Underneath, it’s about the relationship threads created as we live, age, change, evolve and how we can be literally connected to people by circumstance or experience and friends in common for years without knowing it. Beginnings, endings, memories, time and believe it or not, the power of social media.

It hit home on a number of levels and I would definitely recommend giving it a shot. This is a book that makes you reflect on your own life, choices and path, which is quite remarkable if you think about it.

Okay next, COMICS!

I read a lot of comics on a regular basis but due to the time constraints of life, the vast majority of them are books I’m publishing or something my husband has written. So, instead of me giving you a laundry list of Monkeybrain titles that YOU SHOULD BE READING TOO, or talking about how great my husband is, cause frankly you already know that, I pulled a few things off the shelf just to write this piece, of which there are many, many, many books to choose from.
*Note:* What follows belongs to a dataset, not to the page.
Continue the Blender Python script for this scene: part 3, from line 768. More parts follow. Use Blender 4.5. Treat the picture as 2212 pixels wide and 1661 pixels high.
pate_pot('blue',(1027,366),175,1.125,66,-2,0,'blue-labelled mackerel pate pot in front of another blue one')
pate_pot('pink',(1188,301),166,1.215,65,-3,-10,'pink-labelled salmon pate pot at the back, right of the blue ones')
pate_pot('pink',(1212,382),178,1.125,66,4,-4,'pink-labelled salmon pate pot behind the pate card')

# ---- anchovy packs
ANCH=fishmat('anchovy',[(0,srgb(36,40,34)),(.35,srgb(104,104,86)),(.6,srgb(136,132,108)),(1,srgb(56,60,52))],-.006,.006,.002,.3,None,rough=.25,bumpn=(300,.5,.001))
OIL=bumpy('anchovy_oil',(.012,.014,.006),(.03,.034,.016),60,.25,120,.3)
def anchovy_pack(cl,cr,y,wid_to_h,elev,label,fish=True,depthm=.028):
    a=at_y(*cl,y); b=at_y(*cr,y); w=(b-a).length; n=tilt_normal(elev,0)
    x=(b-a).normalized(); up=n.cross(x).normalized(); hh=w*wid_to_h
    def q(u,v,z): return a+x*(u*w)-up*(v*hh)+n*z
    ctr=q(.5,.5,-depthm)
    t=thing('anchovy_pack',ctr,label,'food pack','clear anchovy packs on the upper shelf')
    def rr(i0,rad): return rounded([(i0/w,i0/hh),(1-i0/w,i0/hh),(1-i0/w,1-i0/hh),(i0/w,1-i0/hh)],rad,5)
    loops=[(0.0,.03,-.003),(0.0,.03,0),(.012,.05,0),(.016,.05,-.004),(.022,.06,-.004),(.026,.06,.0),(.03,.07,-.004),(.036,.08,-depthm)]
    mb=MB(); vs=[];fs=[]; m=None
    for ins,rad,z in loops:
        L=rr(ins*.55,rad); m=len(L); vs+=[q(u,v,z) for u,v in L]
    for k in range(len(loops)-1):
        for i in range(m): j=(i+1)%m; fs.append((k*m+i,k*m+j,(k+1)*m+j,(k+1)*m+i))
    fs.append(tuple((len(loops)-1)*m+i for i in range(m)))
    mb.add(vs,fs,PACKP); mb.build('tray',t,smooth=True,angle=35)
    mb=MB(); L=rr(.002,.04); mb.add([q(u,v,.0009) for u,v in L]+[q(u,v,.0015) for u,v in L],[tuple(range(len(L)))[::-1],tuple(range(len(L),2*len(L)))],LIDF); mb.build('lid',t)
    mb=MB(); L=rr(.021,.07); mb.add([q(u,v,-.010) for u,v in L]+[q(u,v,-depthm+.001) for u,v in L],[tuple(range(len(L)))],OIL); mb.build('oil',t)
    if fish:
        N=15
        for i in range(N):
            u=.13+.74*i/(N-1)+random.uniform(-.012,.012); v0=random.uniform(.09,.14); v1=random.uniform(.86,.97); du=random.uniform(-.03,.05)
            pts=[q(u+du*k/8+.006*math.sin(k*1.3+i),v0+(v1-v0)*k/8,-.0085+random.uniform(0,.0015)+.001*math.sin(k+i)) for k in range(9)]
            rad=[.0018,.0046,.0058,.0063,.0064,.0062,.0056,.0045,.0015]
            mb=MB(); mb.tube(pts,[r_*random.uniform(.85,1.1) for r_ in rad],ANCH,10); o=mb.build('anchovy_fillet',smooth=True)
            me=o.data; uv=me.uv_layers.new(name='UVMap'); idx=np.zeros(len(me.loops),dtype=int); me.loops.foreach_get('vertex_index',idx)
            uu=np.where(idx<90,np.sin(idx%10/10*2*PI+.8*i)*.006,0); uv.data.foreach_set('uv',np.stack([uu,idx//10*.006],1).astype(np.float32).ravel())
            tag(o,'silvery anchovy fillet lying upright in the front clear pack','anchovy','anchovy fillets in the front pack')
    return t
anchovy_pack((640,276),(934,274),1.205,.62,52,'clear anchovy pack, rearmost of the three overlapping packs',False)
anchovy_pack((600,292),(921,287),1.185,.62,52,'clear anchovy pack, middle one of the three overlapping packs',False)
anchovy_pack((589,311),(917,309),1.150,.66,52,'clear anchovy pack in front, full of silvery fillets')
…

Nurse Nurse by Katie Skelly was delightful. I love reading things that are imaginative, funny and weird. This is a book that does all of that and more. I also read The Adventures of Superhero Girl by Faith Erin Hicks. I highly recommend this book and agree wholeheartedly with the protagonist that not every super hero has to have a dark tragic origin story. A very funny well done collection.

Then I wanted to find out what exactly was so great about Hawkeye so I read issue #2 by Matt Fraction and David Aja and boy howdy. What a great book! More of this please Big 2 or anyone really! I’ll be reading more.

Lastly I want to recommend High Crimes by Chris Sebela and Ibrahim Moustafa. Yes I publish this book and I know a mother shouldn’t have a favorite child but if I had to, this would be my favorite son. I read it as soon as it hits my inbox. Lucky for you issue #3, which I have already read of course, comes out this Wednesday. Yippee!